The defendant regional board was created to protect the public by overseeing nitrate pollution, notifying water users and seeking compliance reporting from polluters.

But in 2013 the regional board approved a plan for Monterey, San Benito, Santa Clara and Santa Cruz counties in which it abdicated its duties to the coalition - "an organization consisting solely of growers and their representatives," the plaintiffs say.

The coalition conducts well sampling, interprets the results, decides whether to notify dischargers and exclusively receives reports of polluters' compliance measures, which the public does not see, the environmentalists claim.

"The information has become secret. It is barely available to the Regional Board and expressly not available to anyone else, including the affected public and well users," according to the complaint.

Coalition members pay a fee per acre to join, and the coalition acts as their voice to the water board, tests the wells they want tested, and compiles the data for them, the Santa Maria Sun newspaper reported.

The coalition believes data should be shared among growers and the regional board, but not beyond that, due to privacy issues, according to the Sun.

Parry Klassen, the coalition's executive director, did not respond to an email from Courthouse News. But he told the Sun they are worried how certain parties would use data, such as holding a single grower accountable for a problem that has existed for as much as a century.

"We're worried that someone's going to come sue you for poisoning your farmworkers," he said. "There's just this fear among agricultural producers that will happen."

Farmers won't ignore poisonous water, he told the Sun, as that would poison their own workers.

"There's no motivation to not do the right thing. I mean, who wants their best irrigator to get sick? And I think that's something that gets overlooked."

Zamora, who lives in a Soledad community surrounded by agricultural land, says her community's groundwater is contaminated by nitrates.

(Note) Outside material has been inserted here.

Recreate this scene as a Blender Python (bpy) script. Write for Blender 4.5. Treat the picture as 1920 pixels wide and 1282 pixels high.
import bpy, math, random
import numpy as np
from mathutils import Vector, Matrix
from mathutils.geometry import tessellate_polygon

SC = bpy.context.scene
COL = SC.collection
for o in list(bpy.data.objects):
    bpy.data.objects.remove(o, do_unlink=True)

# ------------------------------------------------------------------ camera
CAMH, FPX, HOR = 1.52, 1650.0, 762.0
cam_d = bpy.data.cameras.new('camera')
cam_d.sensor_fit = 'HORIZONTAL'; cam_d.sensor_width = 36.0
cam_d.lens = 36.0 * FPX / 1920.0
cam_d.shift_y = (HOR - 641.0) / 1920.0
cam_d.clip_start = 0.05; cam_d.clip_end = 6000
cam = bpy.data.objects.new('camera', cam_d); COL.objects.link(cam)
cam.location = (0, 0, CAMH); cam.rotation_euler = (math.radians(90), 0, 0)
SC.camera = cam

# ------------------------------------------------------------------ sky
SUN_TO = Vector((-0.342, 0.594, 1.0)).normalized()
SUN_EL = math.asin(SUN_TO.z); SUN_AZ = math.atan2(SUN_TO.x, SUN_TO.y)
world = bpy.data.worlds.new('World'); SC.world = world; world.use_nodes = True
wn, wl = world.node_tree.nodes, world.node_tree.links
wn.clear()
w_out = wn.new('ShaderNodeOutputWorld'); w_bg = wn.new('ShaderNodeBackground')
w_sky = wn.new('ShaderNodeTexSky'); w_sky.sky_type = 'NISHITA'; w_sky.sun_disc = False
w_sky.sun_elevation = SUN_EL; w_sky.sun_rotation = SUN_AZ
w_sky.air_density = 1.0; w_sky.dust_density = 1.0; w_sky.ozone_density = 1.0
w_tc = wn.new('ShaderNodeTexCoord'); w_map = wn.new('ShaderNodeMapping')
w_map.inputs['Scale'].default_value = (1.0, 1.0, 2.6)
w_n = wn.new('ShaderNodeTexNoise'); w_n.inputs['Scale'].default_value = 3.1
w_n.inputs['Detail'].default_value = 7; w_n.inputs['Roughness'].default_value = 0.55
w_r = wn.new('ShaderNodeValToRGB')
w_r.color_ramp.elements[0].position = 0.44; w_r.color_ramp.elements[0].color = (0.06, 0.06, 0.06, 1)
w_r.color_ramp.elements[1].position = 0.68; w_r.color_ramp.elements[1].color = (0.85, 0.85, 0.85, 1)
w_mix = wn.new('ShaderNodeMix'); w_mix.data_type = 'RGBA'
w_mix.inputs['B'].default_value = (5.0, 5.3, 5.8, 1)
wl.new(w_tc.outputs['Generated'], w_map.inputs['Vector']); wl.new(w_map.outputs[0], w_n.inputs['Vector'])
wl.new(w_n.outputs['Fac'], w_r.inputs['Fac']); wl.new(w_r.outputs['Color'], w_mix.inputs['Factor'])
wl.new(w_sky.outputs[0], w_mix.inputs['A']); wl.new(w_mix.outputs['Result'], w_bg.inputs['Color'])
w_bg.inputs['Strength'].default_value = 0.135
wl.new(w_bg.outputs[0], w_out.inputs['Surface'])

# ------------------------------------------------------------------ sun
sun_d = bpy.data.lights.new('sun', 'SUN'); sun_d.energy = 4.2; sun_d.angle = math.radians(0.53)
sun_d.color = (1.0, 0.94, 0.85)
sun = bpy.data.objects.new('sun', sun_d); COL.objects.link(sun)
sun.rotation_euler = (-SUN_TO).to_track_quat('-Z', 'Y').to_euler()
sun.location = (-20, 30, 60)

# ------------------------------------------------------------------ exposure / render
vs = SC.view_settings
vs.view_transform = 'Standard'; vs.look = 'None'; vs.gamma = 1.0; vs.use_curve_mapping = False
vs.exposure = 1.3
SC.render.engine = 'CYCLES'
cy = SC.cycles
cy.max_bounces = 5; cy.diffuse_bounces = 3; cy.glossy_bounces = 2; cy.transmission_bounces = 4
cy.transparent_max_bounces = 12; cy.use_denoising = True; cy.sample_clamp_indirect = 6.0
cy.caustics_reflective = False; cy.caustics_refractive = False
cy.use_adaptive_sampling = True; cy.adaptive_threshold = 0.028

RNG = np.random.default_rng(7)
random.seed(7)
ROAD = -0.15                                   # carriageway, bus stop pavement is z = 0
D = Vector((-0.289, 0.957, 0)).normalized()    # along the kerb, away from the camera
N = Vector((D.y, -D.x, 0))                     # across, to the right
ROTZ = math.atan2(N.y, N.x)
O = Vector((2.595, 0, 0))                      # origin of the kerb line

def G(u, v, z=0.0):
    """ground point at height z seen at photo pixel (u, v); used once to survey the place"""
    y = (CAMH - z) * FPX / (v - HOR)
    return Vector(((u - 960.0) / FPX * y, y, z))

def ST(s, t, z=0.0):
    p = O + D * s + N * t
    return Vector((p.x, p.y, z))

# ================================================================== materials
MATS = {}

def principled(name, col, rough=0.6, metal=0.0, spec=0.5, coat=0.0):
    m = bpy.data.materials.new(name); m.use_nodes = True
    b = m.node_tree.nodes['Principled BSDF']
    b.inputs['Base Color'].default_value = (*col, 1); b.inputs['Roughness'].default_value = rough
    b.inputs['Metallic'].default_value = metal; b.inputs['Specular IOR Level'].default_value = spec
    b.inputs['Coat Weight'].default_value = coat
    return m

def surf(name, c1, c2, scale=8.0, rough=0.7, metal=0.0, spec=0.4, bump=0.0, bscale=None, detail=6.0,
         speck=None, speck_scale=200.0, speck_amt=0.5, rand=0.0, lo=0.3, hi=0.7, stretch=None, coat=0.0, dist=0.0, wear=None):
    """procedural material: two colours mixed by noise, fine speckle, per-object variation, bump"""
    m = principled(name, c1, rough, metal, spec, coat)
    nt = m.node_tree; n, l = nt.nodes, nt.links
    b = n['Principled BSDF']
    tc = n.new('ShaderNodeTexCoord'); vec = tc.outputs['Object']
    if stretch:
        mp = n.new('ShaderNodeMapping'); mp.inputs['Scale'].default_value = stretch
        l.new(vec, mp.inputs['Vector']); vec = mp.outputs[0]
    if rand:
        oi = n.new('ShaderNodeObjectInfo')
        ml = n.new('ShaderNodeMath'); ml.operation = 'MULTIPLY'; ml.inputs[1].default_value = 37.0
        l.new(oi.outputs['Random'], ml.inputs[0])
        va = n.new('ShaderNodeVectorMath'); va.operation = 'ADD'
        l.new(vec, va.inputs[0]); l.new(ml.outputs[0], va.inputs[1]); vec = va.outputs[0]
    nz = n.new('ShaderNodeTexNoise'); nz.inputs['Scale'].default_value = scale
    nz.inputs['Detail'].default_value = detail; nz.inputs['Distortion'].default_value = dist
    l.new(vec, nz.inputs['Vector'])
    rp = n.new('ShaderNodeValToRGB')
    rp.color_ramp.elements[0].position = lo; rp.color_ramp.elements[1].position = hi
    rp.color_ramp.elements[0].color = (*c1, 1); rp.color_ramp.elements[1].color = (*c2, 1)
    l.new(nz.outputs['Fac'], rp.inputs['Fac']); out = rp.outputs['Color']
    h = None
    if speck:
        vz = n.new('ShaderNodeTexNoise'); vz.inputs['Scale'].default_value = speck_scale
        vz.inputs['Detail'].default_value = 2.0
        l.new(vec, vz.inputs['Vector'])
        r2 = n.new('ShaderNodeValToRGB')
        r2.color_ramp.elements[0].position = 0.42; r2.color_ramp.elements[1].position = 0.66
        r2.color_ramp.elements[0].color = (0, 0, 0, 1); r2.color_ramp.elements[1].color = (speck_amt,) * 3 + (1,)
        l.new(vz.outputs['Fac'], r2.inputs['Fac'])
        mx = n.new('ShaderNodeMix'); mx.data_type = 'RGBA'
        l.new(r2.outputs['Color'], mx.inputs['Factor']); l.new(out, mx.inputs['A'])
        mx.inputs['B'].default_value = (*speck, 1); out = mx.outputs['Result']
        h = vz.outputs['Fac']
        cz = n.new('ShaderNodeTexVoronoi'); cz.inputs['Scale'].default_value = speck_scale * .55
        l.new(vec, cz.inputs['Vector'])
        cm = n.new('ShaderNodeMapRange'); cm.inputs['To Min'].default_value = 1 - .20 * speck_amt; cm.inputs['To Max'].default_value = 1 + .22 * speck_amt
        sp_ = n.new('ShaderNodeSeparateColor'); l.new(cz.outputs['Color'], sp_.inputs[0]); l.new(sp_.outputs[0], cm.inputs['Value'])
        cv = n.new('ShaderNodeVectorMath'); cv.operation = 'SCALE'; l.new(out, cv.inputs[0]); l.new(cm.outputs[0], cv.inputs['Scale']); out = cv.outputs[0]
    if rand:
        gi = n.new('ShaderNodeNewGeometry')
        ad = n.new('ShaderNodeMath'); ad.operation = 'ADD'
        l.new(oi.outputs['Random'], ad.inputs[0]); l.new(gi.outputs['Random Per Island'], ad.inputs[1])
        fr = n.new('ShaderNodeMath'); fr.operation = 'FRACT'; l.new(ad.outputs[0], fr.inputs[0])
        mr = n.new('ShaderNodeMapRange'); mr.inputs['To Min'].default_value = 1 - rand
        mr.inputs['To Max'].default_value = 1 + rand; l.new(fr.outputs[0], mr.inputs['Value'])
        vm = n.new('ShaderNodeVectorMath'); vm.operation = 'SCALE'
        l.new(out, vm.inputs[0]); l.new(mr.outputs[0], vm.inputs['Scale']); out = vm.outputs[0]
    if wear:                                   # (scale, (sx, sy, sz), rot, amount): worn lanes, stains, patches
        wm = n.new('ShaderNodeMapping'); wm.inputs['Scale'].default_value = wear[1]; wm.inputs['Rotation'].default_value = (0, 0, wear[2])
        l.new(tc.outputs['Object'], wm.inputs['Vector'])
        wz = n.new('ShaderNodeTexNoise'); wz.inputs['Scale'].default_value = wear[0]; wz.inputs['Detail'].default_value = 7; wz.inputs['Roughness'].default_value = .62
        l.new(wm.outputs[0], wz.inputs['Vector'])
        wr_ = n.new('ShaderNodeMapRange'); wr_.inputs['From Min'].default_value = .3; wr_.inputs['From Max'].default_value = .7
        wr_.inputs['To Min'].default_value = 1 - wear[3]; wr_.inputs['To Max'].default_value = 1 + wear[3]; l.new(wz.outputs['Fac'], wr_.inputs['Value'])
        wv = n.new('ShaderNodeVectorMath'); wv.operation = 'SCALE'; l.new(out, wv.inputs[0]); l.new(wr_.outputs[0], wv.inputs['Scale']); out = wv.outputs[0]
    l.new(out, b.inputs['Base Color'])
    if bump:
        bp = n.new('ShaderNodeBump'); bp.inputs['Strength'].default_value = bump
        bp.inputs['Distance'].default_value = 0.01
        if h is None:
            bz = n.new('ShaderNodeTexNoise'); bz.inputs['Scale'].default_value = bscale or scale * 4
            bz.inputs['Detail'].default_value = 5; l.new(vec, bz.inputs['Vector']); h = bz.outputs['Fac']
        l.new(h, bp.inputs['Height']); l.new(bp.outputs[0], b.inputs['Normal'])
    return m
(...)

"Ms. Zamora is concerned about her community's lack of access to safe drinking water and believes small communities like hers need to have access to information about where contaminated water exists and to be able to verify that residents have been notified about their water being contaminated," the complaint states.

She claims that the Workplan insulates growers who pay to be part of the coalition from regional board oversight and public disclosure of data. Even the data the coalition sends to the regional board keeps polluters anonymous, Zamora says in the complaint.

The regional board has nine part-time members appointed by the governor and confirmed by the state Senate.

By delegating the water monitoring, the regional board has surrendered its policing powers to a private entity, against public policy, Zamora says.

"Because the coalition is not a public agency, its enforcement actions against its members have no legal force," according to the complaint. It claims that the Workplan does not provide sufficient feedback mechanisms to ensure it's working.

The plaintiffs want the regional board to post the monitoring results on a state website.

The plaintiffs are represented by Nathaniel Kane with the Environmental Law Foundation in Oakland.